St. Louis city police shoot people at rates unmatched by big police departments across the country, a new analysis shows.
Vice News spent the past nine months gathering years' worth of data on officer-involved shootings from the nation's 50 largest forces. The herculean effort revealed that there are more than twice as many incidents nationwide as previously thought — and St. Louis stands alone when it comes to shooting people.
City cops shot a yearly average of more than five people per 100,000 residents from 2010 to 2016. That's nearly double the rates for Chicago, New Orleans and Philadelphia — the next three departments on the list.
"Policing is a dangerous job and often requires officers to make split-second decisions," the St. Louis police said in a statement to the Riverfront Times. "While the numbers you referenced in your inquiry paint a picture, you must take into account the circumstances, and examine each incident on a case by case basis."
The statistics include fatal and non-fatal shootings, numbers that are hard to come by because officer-involved shootings don't get centrally reported and tracked at the national level like homicides or robberies. Media outlets, including the Washington Post and the Guardian, have begun trying to fill the information gap by tracking deaths, but Vice's effort, with its focus on all shootings, not just fatal ones, is an attempt to broaden the scope.

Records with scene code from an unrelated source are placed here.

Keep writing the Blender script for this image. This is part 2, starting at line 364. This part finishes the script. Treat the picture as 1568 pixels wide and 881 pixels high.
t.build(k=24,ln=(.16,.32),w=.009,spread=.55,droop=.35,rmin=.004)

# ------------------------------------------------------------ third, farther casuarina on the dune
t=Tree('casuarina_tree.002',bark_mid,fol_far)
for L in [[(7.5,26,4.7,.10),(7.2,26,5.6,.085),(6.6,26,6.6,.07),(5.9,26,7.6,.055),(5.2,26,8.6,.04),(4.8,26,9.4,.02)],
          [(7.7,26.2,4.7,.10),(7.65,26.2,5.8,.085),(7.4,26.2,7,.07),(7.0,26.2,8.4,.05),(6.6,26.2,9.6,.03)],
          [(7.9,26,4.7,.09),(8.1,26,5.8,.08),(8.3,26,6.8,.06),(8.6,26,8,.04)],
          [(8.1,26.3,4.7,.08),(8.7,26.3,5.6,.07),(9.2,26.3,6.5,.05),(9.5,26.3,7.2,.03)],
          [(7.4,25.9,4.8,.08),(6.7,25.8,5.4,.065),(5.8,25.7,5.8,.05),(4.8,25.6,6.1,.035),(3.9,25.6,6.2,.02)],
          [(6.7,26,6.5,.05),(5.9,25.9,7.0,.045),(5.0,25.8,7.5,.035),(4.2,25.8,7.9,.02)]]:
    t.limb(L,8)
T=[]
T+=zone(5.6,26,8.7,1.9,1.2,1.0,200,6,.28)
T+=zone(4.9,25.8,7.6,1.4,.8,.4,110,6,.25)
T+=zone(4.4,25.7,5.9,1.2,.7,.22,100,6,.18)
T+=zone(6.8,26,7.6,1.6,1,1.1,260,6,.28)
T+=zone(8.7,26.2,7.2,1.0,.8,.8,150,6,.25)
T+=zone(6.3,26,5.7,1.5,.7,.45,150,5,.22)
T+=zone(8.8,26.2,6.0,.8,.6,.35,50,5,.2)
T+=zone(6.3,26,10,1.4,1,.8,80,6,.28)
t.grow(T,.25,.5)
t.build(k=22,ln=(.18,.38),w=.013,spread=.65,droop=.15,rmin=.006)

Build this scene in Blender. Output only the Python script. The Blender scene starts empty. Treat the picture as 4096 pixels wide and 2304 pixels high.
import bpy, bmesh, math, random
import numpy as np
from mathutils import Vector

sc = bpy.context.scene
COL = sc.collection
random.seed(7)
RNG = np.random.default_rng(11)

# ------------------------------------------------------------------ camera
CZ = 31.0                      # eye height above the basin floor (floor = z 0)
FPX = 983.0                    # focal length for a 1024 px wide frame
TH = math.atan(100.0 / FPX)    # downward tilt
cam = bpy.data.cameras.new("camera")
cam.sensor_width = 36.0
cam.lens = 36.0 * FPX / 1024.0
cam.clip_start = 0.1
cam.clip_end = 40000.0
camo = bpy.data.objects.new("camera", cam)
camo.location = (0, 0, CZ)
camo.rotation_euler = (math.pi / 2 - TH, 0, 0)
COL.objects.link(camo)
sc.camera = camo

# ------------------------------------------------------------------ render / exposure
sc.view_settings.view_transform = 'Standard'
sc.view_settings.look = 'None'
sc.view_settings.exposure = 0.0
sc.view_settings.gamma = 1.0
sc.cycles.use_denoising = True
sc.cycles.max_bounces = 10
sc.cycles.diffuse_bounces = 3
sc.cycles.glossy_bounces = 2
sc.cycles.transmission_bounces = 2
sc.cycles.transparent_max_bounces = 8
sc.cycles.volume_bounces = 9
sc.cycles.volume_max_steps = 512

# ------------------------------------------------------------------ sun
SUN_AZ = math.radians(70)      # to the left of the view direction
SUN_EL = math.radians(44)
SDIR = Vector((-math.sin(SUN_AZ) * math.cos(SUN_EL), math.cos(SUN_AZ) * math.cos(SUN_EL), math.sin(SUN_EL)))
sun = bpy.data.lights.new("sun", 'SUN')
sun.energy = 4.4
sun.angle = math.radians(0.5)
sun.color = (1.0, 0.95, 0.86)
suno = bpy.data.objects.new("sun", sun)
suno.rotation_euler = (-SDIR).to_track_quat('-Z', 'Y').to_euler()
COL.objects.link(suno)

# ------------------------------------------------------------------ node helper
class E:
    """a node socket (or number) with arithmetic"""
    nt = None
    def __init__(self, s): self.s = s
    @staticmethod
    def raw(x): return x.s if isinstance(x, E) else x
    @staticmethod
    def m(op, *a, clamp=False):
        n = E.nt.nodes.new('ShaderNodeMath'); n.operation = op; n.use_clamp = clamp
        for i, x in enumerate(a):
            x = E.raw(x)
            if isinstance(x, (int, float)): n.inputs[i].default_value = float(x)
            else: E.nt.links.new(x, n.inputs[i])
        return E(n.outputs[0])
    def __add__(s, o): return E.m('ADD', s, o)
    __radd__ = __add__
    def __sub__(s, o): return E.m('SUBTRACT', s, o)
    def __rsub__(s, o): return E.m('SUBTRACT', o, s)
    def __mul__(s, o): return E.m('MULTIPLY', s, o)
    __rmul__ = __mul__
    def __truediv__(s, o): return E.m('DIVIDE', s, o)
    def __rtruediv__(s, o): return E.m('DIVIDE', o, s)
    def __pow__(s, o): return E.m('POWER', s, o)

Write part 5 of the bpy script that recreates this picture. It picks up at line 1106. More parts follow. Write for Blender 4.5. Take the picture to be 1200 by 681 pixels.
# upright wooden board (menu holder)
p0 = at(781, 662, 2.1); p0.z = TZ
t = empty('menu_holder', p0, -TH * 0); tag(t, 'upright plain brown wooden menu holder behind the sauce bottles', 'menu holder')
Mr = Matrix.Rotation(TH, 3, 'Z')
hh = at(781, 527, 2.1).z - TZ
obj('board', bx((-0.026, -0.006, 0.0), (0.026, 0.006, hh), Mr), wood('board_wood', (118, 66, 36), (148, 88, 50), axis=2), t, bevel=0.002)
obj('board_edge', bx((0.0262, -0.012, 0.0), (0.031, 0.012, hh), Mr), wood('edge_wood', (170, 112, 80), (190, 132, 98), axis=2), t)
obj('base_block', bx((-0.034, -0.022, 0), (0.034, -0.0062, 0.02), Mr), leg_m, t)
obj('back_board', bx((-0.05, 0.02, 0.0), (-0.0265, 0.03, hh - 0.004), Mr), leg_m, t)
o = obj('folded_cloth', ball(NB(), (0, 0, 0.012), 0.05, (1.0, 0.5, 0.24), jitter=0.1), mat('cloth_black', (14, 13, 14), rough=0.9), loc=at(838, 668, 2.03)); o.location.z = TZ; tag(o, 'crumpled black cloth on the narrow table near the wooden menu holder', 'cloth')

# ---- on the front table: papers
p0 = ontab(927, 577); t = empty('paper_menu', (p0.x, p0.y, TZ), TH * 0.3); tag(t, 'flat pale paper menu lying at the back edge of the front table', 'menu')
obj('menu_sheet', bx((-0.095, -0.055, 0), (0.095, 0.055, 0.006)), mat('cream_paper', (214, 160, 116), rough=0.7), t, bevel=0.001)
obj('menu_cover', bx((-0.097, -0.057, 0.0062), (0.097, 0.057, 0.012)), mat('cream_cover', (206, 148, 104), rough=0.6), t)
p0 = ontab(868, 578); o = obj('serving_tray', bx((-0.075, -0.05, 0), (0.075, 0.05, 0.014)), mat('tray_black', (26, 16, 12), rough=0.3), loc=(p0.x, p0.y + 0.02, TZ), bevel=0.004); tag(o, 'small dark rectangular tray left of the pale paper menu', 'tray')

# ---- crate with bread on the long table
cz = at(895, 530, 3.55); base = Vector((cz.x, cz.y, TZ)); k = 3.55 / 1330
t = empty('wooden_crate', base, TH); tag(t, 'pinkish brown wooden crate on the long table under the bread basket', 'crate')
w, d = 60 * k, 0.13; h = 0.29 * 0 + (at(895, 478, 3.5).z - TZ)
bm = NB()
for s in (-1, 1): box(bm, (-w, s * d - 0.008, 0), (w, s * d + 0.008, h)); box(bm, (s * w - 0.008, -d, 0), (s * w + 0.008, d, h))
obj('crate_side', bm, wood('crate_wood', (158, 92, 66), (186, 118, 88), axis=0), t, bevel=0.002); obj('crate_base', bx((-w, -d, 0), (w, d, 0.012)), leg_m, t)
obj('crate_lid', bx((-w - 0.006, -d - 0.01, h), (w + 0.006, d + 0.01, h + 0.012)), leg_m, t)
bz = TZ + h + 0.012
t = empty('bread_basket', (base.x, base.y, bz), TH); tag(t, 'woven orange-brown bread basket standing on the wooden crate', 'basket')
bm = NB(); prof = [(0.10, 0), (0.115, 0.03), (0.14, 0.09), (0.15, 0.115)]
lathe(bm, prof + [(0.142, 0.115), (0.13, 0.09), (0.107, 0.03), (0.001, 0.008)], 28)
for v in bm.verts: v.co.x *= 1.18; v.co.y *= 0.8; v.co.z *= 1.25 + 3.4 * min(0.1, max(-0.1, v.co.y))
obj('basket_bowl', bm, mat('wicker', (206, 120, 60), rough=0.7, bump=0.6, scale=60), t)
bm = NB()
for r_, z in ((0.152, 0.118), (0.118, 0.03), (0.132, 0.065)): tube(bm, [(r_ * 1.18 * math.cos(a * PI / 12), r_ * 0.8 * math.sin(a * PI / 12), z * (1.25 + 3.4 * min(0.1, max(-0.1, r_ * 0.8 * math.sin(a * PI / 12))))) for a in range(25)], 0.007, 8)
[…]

We calculated overall police shootings rates from 2010-16 using data from the new @vicenews database. St. Louis is off the charts. https://t.co/OxbkOhRAKS pic.twitter.com/qAAVu9tPxN
— Samuel Sinyangwe (@samswey) December 11, 2017
The review does not include St. Louis County. That would lump together two separate departments, each with its own leadership and polices. But it also would likely bring down the per-capita rates. That's a point critics have made any time the stats show the city's murder rate outpacing the rest of the nation.
Police shootings have nevertheless been a major issue in the city. Protests have taken place intermittently since September, when white ex-city cop Jason Stockley was acquitted of murder in the 2010 killing of Anthony Lamar Smith, a black man police suspected of taking part in a heroin deal.
Even members of the city force aren't immune. In June, a black, off-duty officer was shot by a white officer responding to a car theft. Two other officers had already stopped the off-duty cop and had ordered him to walk toward them when the fourth officer arrived and fired.
The same month, 21-year-old Isaiah Hammett was killed when a police SWAT team raided his family's home in south city. Police say Hammett, who is white, was selling guns and drugs and fired on them first, a claim his family has vigorously denied.
Vice's numbers do not include shootings from this year. In an email, St. Louis police told the Riverfront Times that the department would only release the 2017 stats in response to an open records request.
The department's shootings are investigated internally by its Force Investigation Unit. The findings are turned over to the Circuit Attorney, which conducts a parallel investigation.
In a statement, the police department said it supports a recommendation from the Ferguson Commission report to have the state Attorney General serve as a special prosecutor in officer-involved shootings.
Correction: Chicago, New Orleans and Philadelphia had the next highest rates of police shootings. The list was incorrect in the original version of this story.